The point is that the same could be achieved by a settlement that simply agreed a border where the static frontline is. All those people could carry on with their lives, but in addition the current de facto border could stop being a mass killing machine.

If, despite the encouraging sales of "Crimea Beach Party" T-shirts, "the west" is not actually ever going to provide Ukraine with sufficient resources to push Russia back to the former borders, then that front line is just going to stay there, with people dying every day.
 
The point is that the same could be achieved by a settlement that simply agreed a border where the static frontline is. All those people could carry on with their lives, but in addition the current de facto border could stop being a mass killing machine.

If, despite the encouraging sales of "Crimea Beach Party" T-shirts, "the west" is not actually ever going to provide Ukraine with sufficient resources to push Russia back to the former borders, then that front line is just going to stay there, with people dying every day.

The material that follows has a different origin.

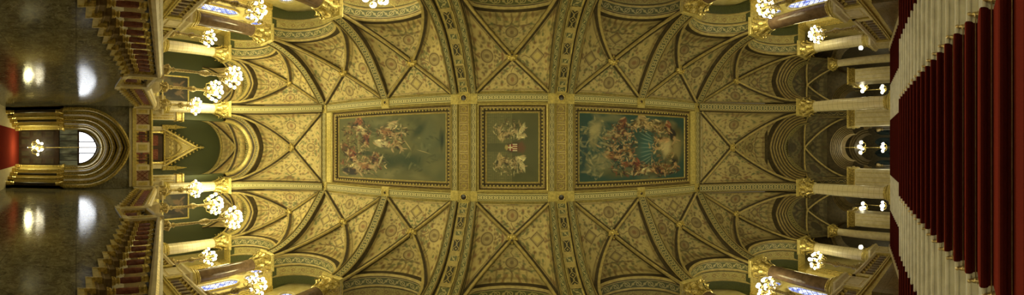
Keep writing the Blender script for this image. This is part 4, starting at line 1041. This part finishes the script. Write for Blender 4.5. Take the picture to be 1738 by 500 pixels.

And the Russians would stick to that settlement would they? And not simply regroup, rearm and have another go in a year's time, only this time starting off a couple of hundred kilometres closer to Kyiv?
 
And the Russians would stick to that settlement would they? And not simply regroup, rearm and have another go in a year's time, only this time starting off a couple of hundred kilometres closer to Kyiv?
How do you think Russia will rearm over the next couple of years? It's now or never for Vladimir Vladimirovich
 
Proxy war really puts the emphasis on the last couple of years of Putin blowing up kids as the fault of the US that is really quite insulting even just in terms of stripping Russia of agency and motive of its own
Your feelings is not a criteria of what is true or false.
 
Sadly, a ceasefire would only benefit Putin by allowing him to reconstitute & train & build up supplies for his forces - and then, after a few years, they'll have another go, but with a closer to Kyiv starting point.
At the moment they are throwing untrained convicts at the frontlines as well as more highly trained specialists in infantry roles, neither of which are sustainable long term, and whilst they are winning some territory it is at a terrible cost to both sides.
It's not yet devolved to the stalemate of "fixed" trench warfare that characterised WW1.